Even if the U.S. government wants to help the semiconductor industry develop next-generation products or improve its process technology, for instance, it may not be able to do this because a huge chunk of available resources is being sucked up by the financial sector.

This is happening as technology companies are being forced to slash operating costs, including R&D expenses, due to weakening demand and the need to conserve cash for all but the most essential functions.

Declining market value hurts innovation
Falling market valuation for technology companies is going to worsen the situation.

High-tech companies have traditionally relied on such mechanisms as stock options, share sales and initial public offerings to fund innovation, attract and compensate experienced staff, fund acquisitions and raise capital for expansionary activities.

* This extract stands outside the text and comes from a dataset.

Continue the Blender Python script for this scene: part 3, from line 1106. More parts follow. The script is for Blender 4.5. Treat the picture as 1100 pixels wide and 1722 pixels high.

We will be seeing a dramatic slowdown in such activities. Consider the following: EE Times recently reviewed the stock prices of eight leading technology companies and found the group's market value declined a whopping $724 billion in just the last year, more or less equal to the amount Congress has spent on restoring liquidity to the banking sector.

The companies reviewed, including Apple, Cisco, Google, IBM, Intel, Microsoft, HP and Yahoo, are in the top ranks of leading technology innovators, and their respective activities fueled the development of new products that have helped boost economic productivity worldwide.

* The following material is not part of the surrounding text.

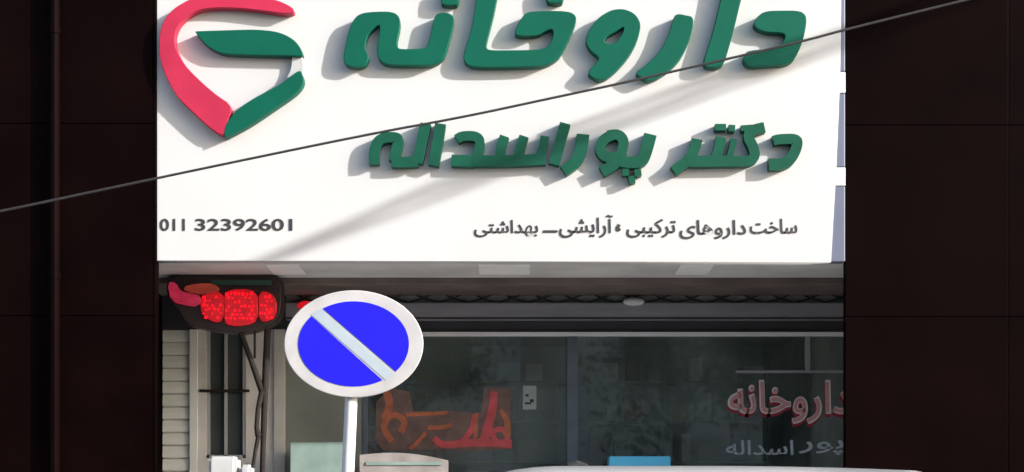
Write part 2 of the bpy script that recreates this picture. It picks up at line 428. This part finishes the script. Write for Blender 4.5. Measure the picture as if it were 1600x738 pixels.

While all of these companies boast considerable cash reserves, it is obvious the sharp decline in their market values will negatively affect their ability to continue funding future product development without some assistance from the government. The same applies to smaller companies, especially startups that have seen their access to seed and operating capital restricted by the tight credit market.

It would therefore seem rational that technology companies consider asking Congress for help. After all, the U.S. government should not rescue one economic offspring and let another suffer?

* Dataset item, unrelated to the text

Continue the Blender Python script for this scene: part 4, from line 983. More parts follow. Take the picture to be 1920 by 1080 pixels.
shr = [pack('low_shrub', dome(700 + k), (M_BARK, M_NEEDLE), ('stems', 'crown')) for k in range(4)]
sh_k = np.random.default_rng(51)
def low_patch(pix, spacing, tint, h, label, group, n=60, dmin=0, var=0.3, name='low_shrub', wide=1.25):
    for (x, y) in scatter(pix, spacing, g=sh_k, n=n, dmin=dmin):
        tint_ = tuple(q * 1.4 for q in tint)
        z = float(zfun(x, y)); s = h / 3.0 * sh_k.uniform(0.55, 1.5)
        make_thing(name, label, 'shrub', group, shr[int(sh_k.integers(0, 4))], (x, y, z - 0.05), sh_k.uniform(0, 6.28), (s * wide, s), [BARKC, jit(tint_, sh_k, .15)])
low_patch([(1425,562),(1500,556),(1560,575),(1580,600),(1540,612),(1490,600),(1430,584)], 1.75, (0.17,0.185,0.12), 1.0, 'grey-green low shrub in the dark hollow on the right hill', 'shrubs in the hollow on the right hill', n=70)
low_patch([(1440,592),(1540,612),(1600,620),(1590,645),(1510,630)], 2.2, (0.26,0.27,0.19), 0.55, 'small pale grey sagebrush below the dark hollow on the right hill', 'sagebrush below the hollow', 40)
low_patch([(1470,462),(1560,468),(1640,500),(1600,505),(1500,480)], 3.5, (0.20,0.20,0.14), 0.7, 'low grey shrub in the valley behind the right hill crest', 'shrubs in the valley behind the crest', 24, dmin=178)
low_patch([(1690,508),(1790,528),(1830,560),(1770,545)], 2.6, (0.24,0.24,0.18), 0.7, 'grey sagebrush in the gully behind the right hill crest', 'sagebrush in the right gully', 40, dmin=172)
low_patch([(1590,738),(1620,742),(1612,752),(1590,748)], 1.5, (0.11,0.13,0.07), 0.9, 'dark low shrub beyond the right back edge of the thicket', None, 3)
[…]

However, the industry must not rest its case for governmental assistance on a dubious argument for equitable treatment. It can hardly be truthfully said the high-tech market is facing a systemic problem that is in any way comparable to the structural crisis confronting financial companies, auto makers and the real estate market.

High-tech is hurting like the rest of the economy, but its problems are related more to weakness in consumer and corporate demand than a bad bout of financial mismanagement, imbalanced portfolio or restrictions on operating funds.

Many tech companies have enough cash to trundle along without a government handout. When the industry was in bad shape at the beginning of the decade, company executives swiftly shuttered unprofitable plants and divisions, consolidated operations across the globe and implemented various cost cutting and productivity-boosting measures.

In order to ensure the general economy can continue to benefit from the high-tech sector's ability to introduce productivity enhancement, any new economic incentive package must include funds for extensive R&D activities. Such a move will encourage innovation and foster the introduction of new high-tech products, improve manufacturing efficiency and propel markets on a more solid footing for years to come.

Government agencies like the Defense Advanced Research Projects Agency can, as they have in the past, help lead the way. We were pleased to see that the agency has awarded a contract for industry research on next-generation MRAM technology. That's a good start.

Certainly, the benefits won't be immediate. On a long-term basis, however, funding basic technology R&D and fostering an environment for product innovation and process improvements will provide a more lasting boost to the economy than a direct cash injection.